Yesterday afternoon, I happened to read a seemingly innocuous enough article in Time by Justin Lynch titled: Bloggers, Surveillance and Obama’s Orwellian State. The article covered the usual bases. Such as the fact the Obama Administration is the least transparent ever, how it has attacked whistleblowers and journalists more than all other Presidents combined, and how citizen journalists pose a threat to the corrupt and dying status quo. All things that we already know.
One of the people quoted in the article is Pentagon correspondent for the New York Times, Thom Shanker, who proudly noted “his employer has implemented rigorous standards to balance the security risks of reporting classified information with the public’s right to know.”

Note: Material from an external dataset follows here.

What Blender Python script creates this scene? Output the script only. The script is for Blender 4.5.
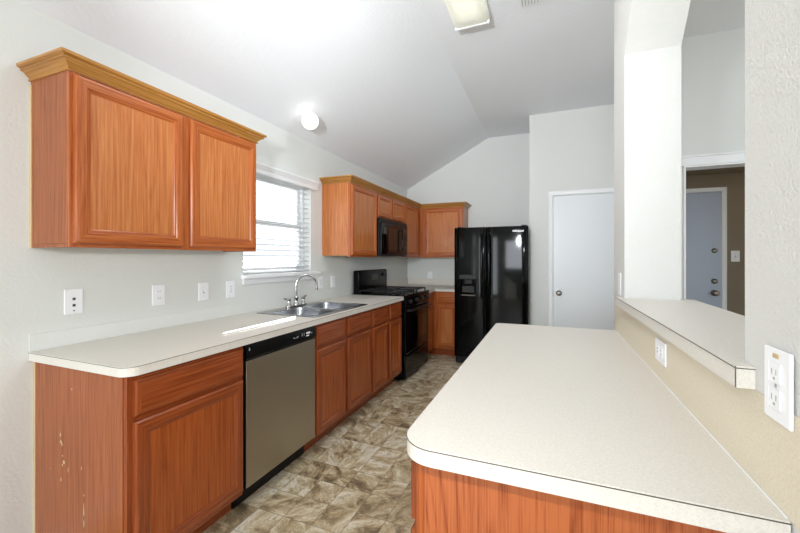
import bpy, bmesh, math, random
from mathutils import Vector, Matrix
random.seed(7)
PI = math.pi
for o in list(bpy.data.objects): bpy.data.objects.remove(o)
SC = bpy.context.scene
COL = SC.collection

# ------------------------------------------------------------------ camera
cd = bpy.data.cameras.new('camera'); cam = bpy.data.objects.new('camera', cd); COL.objects.link(cam)
F = 371.0
cam.location = (2.09, 0.0, 1.318)
cam.rotation_euler = (PI/2, 0, math.atan(149.5/F))
cd.sensor_width = 36; cd.lens = F*36/800; cd.shift_y = -7.8/800; cd.clip_start = 0.02
SC.camera = cam
# ------------------------------------------------------------------ world, sun, lights, exposure
def lin(c):
    return tuple(((v/255)/12.92 if v/255 <= .04045 else ((v/255+.055)/1.055)**2.4) for v in c) + (1,)
w = bpy.data.worlds.new('sky'); SC.world = w; w.use_nodes = True
bg = w.node_tree.nodes['Background']; bg.inputs[0].default_value = (0.86, 0.93, 1.0, 1); bg.inputs[1].default_value = 2.5
def lamp(name, typ, loc, energy, color=(1, 1, 1), direction=None, **kw):
    l = bpy.data.lights.new(name, typ); l.energy = energy; l.color = color
    for k, v in kw.items(): setattr(l, k, v)
    o = bpy.data.objects.new(name, l); COL.objects.link(o); o.location = loc
    if direction: o.rotation_euler = Vector(direction).to_track_quat('-Z', 'Y').to_euler()
    return o
lamp('sun', 'SUN', (-4, 6, 6), 11, (1, .97, .92), (.58, -.76, -.4345), angle=.008)
# daylight through the window and door behind the photographer, plus added fill panels
lamp('daylight_back', 'AREA', (1.2, -3.55, 1.45), 54, (.88, .94, 1), (0, 1, 0.0), shape='RECTANGLE', size=.9, size_y=.9)
lamp('fill_back_strip', 'AREA', (.24, -3.55, 1.08), 24, (.88, .95, 1), (0, 1, 0), shape='RECTANGLE', size=.36, size_y=1.9)  # added strip, kept to brighten the left wall
lamp('daylight_patio_door', 'AREA', (-.05, -2.3, 1.1), 14, (.88, .96, .98), (1, 0, 0), shape='RECTANGLE', size=.8, size_y=1.9)
lamp('fill_dining', 'AREA', (4.6, -3.5, 1.6), 16, (.95, .98, 1), (-.1, 1, 0.08), shape='RECTANGLE', size=2.6, size_y=1.8)  # added fill at an unseen dining room window
lamp('fill_side', 'AREA', (6.4, 0.6, 1.6), 26, (.95, .98, 1), (-1, 0.1, 0.15), shape='RECTANGLE', size=2.6, size_y=1.8)  # added fill from the unseen right side of the dining room
# the photographer's flash, just above the camera, and an added forward fill
lamp('camera_flash', 'AREA', (2.09, 0.08, 1.52), 12, (1, .985, .96), (-.84, .54, -.03), shape='DISK', size=.09)
lamp('fill_forward', 'AREA', (1.5, -0.3, 1.75), 15, (.93, .96, 1), (-.10, 1, .24), shape='DISK', size=.22, spread=math.radians(76))  # added fill lamp aimed at the far wall and ceiling
lamp('fluorescent_glow', 'AREA', (1.57, 1.86, 2.975), 11, (.98, .98, .97), (0, 0, -1), shape='RECTANGLE', size=.22, size_y=.78)
lamp('hall_lamp', 'POINT', (4.35, 4.3, 2.0), 1.2, (1, .72, .42), shadow_soft_size=.08)
vs = SC.view_settings; SC.display_settings.display_device = 'sRGB'
vs.view_transform = 'Standard'; vs.look = 'None'; vs.gamma = 1; vs.use_curve_mapping = False
vs.exposure = 0.13

# ------------------------------------------------------------------ materials
def newmat(name):
    m = bpy.data.materials.new(name); m.use_nodes = True
    nt = m.node_tree; b = nt.nodes['Principled BSDF']
    return m, nt, b
def N(nt, t, **kw):
    n = nt.nodes.new(t)
    for k, v in kw.items(): setattr(n, k, v)
    return n
def plain(name, rgb, rough=.5, metal=0, spec=.5, **kw):
    m, nt, b = newmat(name)
    b.inputs['Base Color'].default_value = lin(rgb); b.inputs['Roughness'].default_value = rough
    b.inputs['Metallic'].default_value = metal; b.inputs['Specular IOR Level'].default_value = spec
    if 'emit' in kw:
        b.inputs['Emission Color'].default_value = lin(kw.get('ecol', rgb)); b.inputs['Emission Strength'].default_value = kw['emit']
    # faint procedural unevenness
    tc = N(nt, 'ShaderNodeTexCoord'); no = N(nt, 'ShaderNodeTexNoise'); no.inputs['Scale'].default_value = kw.get('ns', 30)
    nt.links.new(tc.outputs['Object'], no.inputs['Vector'])
    bp = N(nt, 'ShaderNodeBump'); bp.inputs['Strength'].default_value = kw.get('bump', .03); bp.inputs['Distance'].default_value = .002
    nt.links.new(no.outputs['Fac'], bp.inputs['Height']); nt.links.new(bp.outputs[0], b.inputs['Normal'])
    return m
def ramp(nt, stops):
    r = N(nt, 'ShaderNodeValToRGB'); e = r.color_ramp.elements
    while len(e) < len(stops): e.new(.5)
    for el, (p, c) in zip(e, stops): el.position = p; el.color = lin(c)
    return r
def paint(name, rgb, scale=110, strength=.35, dist=.003, rough=.7):
    m, nt, b = newmat(name); b.inputs['Base Color'].default_value = lin(rgb); b.inputs['Roughness'].default_value = rough
    b.inputs['Specular IOR Level'].default_value = .3
    tc = N(nt, 'ShaderNodeTexCoord')
    n1 = N(nt, 'ShaderNodeTexNoise'); n1.inputs['Scale'].default_value = scale; n1.inputs['Detail'].default_value = 3
    n2 = N(nt, 'ShaderNodeTexVoronoi', feature='SMOOTH_F1'); n2.inputs['Scale'].default_value = scale*.8
    ad = N(nt, 'ShaderNodeMath', operation='SUBTRACT')
    bp = N(nt, 'ShaderNodeBump'); bp.inputs['Strength'].default_value = strength; bp.inputs['Distance'].default_value = dist
    L = nt.links.new
    L(tc.outputs['Object'], n1.inputs['Vector']); L(tc.outputs['Object'], n2.inputs['Vector'])
    L(n1.outputs['Fac'], ad.inputs[0]); L(n2.outputs['Distance'], ad.inputs[1]); L(ad.outputs[0], bp.inputs['Height']); L(bp.outputs[0], b.inputs['Normal'])
    return m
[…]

While this guy’s assumption that bureaucrats and media personalities posses this divine right to decide what the public “has a right to know,” is extremely disturbing in its own right, what it really masks is a deep seated opinion of his own superiority compared to the unwashed masses. This seems to really come out in the extraordinarily disturbing final paragraph of the article:
The government really needs to get its message out to the American people, and it knows that the best way to do that is by using the American news media, said Shanker. The relationship between the government and the media is like a marriage; it is a dysfunctional marriage to be sure, but we stay together for the kids.
More
2 comments:
Exactly. And they've been acting in different degrees according to their perceived "divine right" for longer than most people think.
The only acceptable policy is 100% transparency. To many things are happening behind the curtain. If this behavior was actually keeping Americans safe they would have an argument. But at this point they are only creating new enemies.